という場合、私は、実際、ああやって、10分かけて、

『こっちが、右だ。』

と、分かった。

 そして、分かってみたら、もっと易しい方法があった。

 この場合、人間は、次回から、易しい方法を使うようになる。

 そして、本当に納得した場合、証明したかどうかは、あまり関係なくなる。

「だから、どうすれば、いいの?」

 納得すれば、証明は二の次。

 逆に、証明しても納得できないのなら、もっと食い下がるべきだということなんだよ。

「分からないものを、知ろうとして、食い下がって、見返りがなかったら?」

『私は、どこまでも食い下がった。』

という思いが、見返りなんだろうね。

「なんだか、辛い世界ね。」

 研究なんて、どの分野でも同じだよ。

 数学は、誰がやっても同じ結果が出るから、その点、公平だね。これが、魅力の一つだと思う。

「そういう数学を、これからやっていくのね。」

 やって行きましょう。

「喜んじゃって。最初の目標が、達成されたのかしら。」

 ところで、麻友さんにも、覚えている限り、一番小さかったときの思い出を、思い出しながら来て下さいと、いっておいたけど、何か思い出せた?

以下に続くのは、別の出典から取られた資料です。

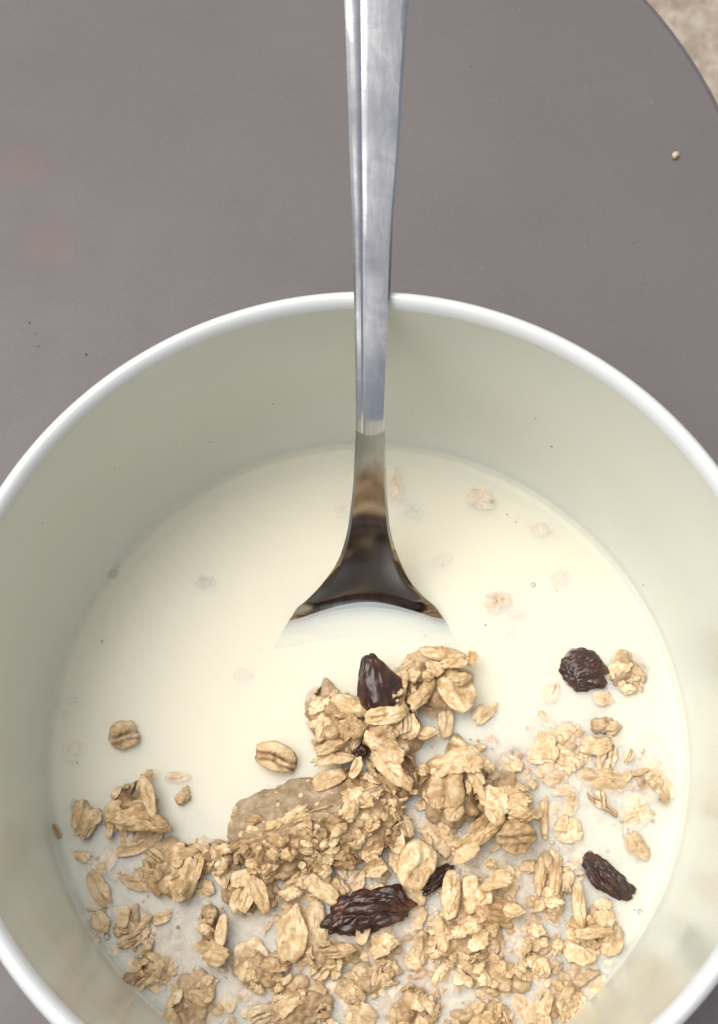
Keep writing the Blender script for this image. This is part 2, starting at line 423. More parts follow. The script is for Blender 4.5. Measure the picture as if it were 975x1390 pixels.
# ------------------------------------------------------------------ oat shapes (shared meshes)
def flake_mesh(seed, kind):
    rnd = random.Random(seed); off = Vector((rnd.uniform(-50, 50), rnd.uniform(-50, 50), rnd.uniform(-50, 50)))
    nr, na = 9, 36; ex = rnd.uniform(1.9, 3.0)
    jag = {'d': 0.11, 'g': 0.10, 'b': 0.09, 's': 0.09, 'r': 0.26}[kind]
    low = {'d': 0.34, 'g': 0.28, 'b': 0.24, 's': 0.26, 'r': 0.6}[kind]
    th = {'d': 0.10, 'g': 0.12, 'b': 0.15, 's': 0.16, 'r': 0.085}[kind] * rnd.uniform(0.85, 1.25)
    kx, ky = rnd.uniform(-0.4, 0.25), rnd.uniform(-0.5, 0.35)
    gro = {'d': 0.04, 'g': 0.16, 'b': 0.15, 's': 0.05, 'r': 0.03}[kind]
    v, br = [], []
    def pt(r, a, side):
        rad = 1 + low * noise.noise(Vector((math.cos(a), math.sin(a), 0)) * 1.1 + off) + jag * noise.noise(Vector((math.cos(a), math.sin(a), 0)) * 5 + off)
        sq = (abs(math.cos(a)) ** ex + abs(math.sin(a)) ** ex) ** (-1 / ex)
        x, y = r * rad * sq * math.cos(a), r * rad * sq * math.sin(a)
        q = Vector((x, y, 0))
        yl = y + 0.18 * noise.noise(Vector((x * 1.3, 7, 0)) + off)
        mid = kx * x * x + ky * y * y + 0.20 * noise.noise(q * 1.6 + off) + 0.15 * noise.noise(q * 3.2 + off) - 0.22 * abs(noise.noise(q * 2.1 - off))
        t = th * (1 - 0.72 * r ** 3)
        g = gro * math.exp(-(yl / 0.11) ** 2) * (1 - r ** 3)
        z = mid + side * t
        if side > 0: z += -g + 0.08 * noise.noise(q * 4.5 - off) + 0.06 * noise.noise(q * 9 - off)
        else: z += g * 0.5
        b = 0.0
        if kind == 'b': b = max(math.exp(-((yl - 0.05) / 0.12) ** 2), 0.9 * math.exp(-((yl + 0.45) / 0.11) ** 2)) * (0.75 + 1.2 * max(0, 0.35 + noise.noise(q * 3 + off)))
        elif kind in 'gd': b = 0.8 * math.exp(-(yl / 0.10) ** 2) * max(0, 0.3 + noise.noise(q * 2 + off))
        if r > 0.9: b = max(b, 1.5 * max(0, noise.noise(Vector((math.cos(a), math.sin(a), 3)) * 1.3 + off) - 0.08))
        br.append(min(1, b)); return (x, y, z)
    for side in (1, -1):
        v.append(pt(0, 0, side))
        for i in range(1, nr + 1):
            for k in range(na): v.append(pt(i / nr, 2 * math.pi * k / na, side))
    f = []; n1 = 1 + nr * na
    for s, o in ((1, 0), (-1, n1)):
        for k in range(na):
            j = (k + 1) % na
            t = (o, o + 1 + k, o + 1 + j); f.append(t if s > 0 else t[::-1])
            for i in range(nr - 1):
                q = (o + 1 + i * na + k, o + 1 + (i + 1) * na + k, o + 1 + (i + 1) * na + j, o + 1 + i * na + j)
                f.append(q if s > 0 else q[::-1])
    for k in range(na):
        j = (k + 1) % na; a = 1 + (nr - 1) * na
        f.append((a + k, n1 + a + k, n1 + a + j, a + j))
    me = mesh('flake_' + kind, v, f)
    at_ = me.attributes.new('bran', 'FLOAT', 'POINT'); at_.data.foreach_set('value', br)
    me.materials.append(OAT); me.polygons.foreach_set('use_smooth', [True] * len(me.polygons))
    return me
def chunk_mesh(seed):
    rnd = random.Random(seed); off = Vector((rnd.uniform(-50, 50), rnd.uniform(-50, 50), rnd.uniform(-50, 50)))
    bm = bmesh.new(); bmesh.ops.create_icosphere(bm, subdivisions=4, radius=1)
    for x in bm.verts:
        p = x.co.copy()
        d = 0.42 * noise.noise(p * 1.3 + off) - 0.34 * abs(noise.noise(p * 2.6 + off)) + 0.14 * noise.noise(p * 6 + off)
        vd = noise.voronoi(p * 1.7 + off)[0]; d += 0.35 * (0.45 - vd[0])
        x.co = Vector((p.x, p.y, p.z * 0.62)) * (0.98 + d)
    me = bpy.data.meshes.new('chunk'); bm.to_mesh(me); bm.free()
    br = [max(0, noise.noise(x.co * 2.2 + off) - 0.33) * 2 for x in me.vertices]
    me.attributes.new('bran', 'FLOAT', 'POINT').data.foreach_set('value', br)
    me.materials.append(OAT); me.polygons.foreach_set('use_smooth', [True] * len(me.polygons))
    return me
LIB = {k: [flake_mesh(100 * i + ord(k), k) for i in range(7)] for k in 'dgbsr'}
LIB['c'] = [chunk_mesh(900 + i) for i in range(9)]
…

「私も、3歳頃の思い出なんだけど、おかあさんが、にんじんの煮物を作っていたのよね。前食べたときは美味しかったから、美味しいものだと思って、食べようとして、口に入れたの。」

 美味しかった?

「それが、おかあさん、まだ煮たりなかったのね。硬かったのよ。ゴリッて感じで。」

 えっ、もしかして、それが原因で?

「そうなの。私が、野菜を嫌いになったのは、あれ以来なの。」

 そうだったかー。

 でも、嫌いなものがあるのは、あるで、人生楽しめるよ。

「そうかしら。」

 そのうち、私とカレーの話をしてあげるよ。

「じゃあ、今回は、ここまでね。」

 うん。バイバイ。

「バイバイ。」

 現在2016年1月29日23時26分である。おしまい。